Klingt so, als ob das Ganze nicht remote funktioniert, oder doch?
Wie im Raster einer Retrospektive deutlich zu erkennen ist, ist diese am einfachsten, wenn alle Teammitglieder sich zusammen in einem Raum befinden und Lösungen erarbeiten. Jedoch lassen Umstände, wie in der aktuellen Corona-Krise, es nicht zu, eine Retro vor Ort durchzuführen. Sie muss per Videokonferenz oder ähnlichem durchgeführt werden.
Wir haben festgestellt: Grundsätzlich funktioniert eine Retro remote, genauso wie ein Daily oder eine normale Konferenz. Damit diese aber auch ein Erfolg wird, kommt es hier besonders auf den Moderator an, der durch die Retro führt und die Teammitglieder zum disziplinierten Arbeiten anhält.
Aber nicht nur ein Moderator ist besonders wichtig.
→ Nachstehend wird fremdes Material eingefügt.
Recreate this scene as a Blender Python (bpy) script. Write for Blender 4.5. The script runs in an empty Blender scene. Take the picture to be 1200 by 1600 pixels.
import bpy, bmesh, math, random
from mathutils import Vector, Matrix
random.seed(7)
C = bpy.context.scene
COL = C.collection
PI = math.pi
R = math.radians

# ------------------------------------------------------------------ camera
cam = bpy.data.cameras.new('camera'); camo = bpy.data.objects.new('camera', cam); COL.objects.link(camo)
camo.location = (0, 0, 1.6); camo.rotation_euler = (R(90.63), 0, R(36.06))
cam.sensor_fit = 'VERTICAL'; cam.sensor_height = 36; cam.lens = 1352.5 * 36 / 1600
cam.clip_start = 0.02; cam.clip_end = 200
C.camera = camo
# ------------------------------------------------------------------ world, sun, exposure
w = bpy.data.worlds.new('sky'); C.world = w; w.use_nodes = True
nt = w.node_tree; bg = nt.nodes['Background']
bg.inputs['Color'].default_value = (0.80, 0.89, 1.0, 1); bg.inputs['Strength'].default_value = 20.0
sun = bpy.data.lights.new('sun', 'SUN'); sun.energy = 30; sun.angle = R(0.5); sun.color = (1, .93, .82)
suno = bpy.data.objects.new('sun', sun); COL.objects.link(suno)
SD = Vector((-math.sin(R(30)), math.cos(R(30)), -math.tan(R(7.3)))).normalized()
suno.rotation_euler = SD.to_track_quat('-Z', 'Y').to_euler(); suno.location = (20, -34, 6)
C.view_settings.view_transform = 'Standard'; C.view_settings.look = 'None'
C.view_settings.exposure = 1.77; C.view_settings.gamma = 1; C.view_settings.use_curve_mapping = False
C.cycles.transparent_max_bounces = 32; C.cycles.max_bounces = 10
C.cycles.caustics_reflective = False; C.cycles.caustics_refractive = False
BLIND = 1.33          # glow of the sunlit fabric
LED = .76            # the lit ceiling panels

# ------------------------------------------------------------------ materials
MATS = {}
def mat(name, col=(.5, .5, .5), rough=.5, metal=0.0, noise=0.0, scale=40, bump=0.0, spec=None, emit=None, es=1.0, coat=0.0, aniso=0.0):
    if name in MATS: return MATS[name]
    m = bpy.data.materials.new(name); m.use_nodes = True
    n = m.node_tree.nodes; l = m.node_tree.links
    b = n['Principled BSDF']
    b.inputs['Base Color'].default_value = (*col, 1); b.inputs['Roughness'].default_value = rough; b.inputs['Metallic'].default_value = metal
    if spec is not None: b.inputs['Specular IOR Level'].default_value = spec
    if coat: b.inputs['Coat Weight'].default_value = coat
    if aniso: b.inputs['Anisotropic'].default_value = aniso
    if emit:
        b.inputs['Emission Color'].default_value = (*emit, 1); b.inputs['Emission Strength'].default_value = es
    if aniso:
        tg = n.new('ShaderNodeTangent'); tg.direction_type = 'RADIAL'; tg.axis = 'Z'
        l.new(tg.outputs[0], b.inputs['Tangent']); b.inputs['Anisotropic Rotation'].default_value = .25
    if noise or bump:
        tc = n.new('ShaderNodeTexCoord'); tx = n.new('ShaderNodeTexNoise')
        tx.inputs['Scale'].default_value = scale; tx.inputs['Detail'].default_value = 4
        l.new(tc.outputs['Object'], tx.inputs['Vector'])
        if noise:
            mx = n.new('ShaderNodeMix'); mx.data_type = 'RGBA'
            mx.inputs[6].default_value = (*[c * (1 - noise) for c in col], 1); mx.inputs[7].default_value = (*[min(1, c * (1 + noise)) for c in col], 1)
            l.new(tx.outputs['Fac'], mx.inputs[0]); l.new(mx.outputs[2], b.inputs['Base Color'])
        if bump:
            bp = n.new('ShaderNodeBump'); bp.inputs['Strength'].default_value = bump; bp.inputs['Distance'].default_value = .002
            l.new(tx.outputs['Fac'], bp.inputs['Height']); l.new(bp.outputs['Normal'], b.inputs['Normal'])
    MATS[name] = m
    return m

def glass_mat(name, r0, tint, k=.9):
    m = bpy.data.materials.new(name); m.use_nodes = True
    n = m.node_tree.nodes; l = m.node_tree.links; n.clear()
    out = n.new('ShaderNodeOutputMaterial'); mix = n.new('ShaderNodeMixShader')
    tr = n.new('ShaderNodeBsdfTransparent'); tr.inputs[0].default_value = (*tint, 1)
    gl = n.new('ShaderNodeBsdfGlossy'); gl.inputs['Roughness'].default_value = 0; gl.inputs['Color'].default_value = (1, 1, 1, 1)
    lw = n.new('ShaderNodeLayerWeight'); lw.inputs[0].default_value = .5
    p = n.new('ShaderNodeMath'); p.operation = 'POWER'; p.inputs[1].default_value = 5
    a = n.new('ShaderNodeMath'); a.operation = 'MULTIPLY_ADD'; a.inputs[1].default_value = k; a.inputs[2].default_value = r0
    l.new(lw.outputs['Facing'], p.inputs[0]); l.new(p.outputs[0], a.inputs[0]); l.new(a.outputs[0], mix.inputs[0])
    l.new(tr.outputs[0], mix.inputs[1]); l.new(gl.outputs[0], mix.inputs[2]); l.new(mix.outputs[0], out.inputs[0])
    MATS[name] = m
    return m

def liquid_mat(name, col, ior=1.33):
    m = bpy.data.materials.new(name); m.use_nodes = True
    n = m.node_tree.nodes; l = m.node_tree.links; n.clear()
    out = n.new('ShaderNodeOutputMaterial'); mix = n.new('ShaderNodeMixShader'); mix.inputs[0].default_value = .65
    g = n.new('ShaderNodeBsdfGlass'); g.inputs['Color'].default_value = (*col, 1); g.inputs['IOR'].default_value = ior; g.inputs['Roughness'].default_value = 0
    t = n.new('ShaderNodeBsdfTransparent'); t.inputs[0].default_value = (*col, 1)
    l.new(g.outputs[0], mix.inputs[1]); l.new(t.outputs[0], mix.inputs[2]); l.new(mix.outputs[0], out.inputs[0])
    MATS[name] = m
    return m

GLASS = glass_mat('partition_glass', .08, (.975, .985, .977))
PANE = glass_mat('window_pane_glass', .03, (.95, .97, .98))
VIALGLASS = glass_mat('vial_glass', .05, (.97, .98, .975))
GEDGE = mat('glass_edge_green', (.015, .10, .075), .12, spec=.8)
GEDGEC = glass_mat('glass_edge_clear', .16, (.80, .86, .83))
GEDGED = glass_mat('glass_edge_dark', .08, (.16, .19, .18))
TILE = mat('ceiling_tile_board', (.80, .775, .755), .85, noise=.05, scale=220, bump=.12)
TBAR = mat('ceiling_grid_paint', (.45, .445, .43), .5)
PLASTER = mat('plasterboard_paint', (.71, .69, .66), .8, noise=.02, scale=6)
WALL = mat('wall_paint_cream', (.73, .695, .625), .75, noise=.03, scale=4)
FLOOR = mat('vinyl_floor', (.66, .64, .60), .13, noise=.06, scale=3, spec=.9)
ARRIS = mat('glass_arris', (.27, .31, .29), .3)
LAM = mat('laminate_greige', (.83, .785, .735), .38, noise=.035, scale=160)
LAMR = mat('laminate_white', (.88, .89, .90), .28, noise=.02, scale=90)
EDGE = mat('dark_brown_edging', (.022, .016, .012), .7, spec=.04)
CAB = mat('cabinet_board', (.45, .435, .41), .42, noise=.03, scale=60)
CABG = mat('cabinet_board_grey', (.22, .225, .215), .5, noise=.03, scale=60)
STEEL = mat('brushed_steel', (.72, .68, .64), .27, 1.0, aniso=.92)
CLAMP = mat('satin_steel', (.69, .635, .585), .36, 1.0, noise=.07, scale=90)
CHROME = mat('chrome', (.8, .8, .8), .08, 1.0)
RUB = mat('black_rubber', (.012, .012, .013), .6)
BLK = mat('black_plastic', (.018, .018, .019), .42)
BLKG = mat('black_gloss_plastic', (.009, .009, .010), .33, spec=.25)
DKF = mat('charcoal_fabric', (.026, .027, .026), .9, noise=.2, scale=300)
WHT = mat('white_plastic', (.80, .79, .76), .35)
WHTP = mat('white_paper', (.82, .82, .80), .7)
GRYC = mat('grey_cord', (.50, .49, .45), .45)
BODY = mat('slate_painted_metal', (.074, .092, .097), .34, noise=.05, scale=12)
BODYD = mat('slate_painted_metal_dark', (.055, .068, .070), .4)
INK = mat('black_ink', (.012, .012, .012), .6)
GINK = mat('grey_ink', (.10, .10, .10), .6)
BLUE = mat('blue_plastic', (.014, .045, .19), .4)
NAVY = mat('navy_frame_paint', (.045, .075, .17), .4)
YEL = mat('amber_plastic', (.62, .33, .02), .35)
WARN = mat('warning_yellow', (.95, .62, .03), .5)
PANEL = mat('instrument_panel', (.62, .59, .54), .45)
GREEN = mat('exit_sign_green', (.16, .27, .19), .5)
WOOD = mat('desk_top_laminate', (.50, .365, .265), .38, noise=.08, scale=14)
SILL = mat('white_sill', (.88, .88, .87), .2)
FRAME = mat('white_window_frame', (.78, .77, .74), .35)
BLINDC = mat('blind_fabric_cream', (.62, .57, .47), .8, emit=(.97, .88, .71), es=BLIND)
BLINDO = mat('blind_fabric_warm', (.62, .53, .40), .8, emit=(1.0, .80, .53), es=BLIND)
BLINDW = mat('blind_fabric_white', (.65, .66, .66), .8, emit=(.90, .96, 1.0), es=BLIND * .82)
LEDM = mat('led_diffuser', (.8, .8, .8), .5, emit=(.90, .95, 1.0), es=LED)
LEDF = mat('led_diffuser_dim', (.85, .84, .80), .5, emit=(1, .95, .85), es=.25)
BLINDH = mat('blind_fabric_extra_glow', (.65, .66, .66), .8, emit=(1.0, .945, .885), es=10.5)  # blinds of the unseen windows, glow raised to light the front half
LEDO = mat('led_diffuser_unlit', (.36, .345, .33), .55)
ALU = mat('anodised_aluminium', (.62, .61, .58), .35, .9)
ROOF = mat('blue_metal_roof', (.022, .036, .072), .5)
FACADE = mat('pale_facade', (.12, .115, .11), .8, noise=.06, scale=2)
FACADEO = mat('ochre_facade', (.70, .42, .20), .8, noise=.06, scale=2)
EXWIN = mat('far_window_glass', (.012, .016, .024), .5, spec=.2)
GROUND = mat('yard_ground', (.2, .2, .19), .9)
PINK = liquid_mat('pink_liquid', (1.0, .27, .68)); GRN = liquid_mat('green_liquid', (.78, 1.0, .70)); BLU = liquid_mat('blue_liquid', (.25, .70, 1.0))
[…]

Auch ohne die richtigen Werkzeuge gelingt die Retro nicht! Zum einen wird ein Tool benötigt, mit dem die gesammelten Informationen strukturiert werden können. Zum anderen muss es auch die Möglichkeit bieten, dass jeder seine Eindrücke erfassen kann – Stichwort Post-Its. Aber auch ein passendes Videokonferenztool muss gefunden werden.
Sind alle Medien gefunden, geht es wieder zurück zum Moderator. Er oder sie muss dafür sorgen, dass jeder nacheinander seine Eindrücke einträgt und eine Übersicht entsteht, wer was eingetragen hat. Gelingt dies nicht, so kann er die Eindrücke nacheinander entgegennehmen und selbst eintragen.
Das wichtigste Gebot bei einer remote durchgeführten Retro ist, dass der Moderator die Teilnehmer explizit auffordert, sein Feedback oder seinen Eindruck zu geben. Andernfalls kann es passieren, dass alle durcheinander sprechen und nichts gelingt.
Mit diesen Tipps wünsche ich euch viel Glück bei eurer nächsten Retro – vielleicht remote!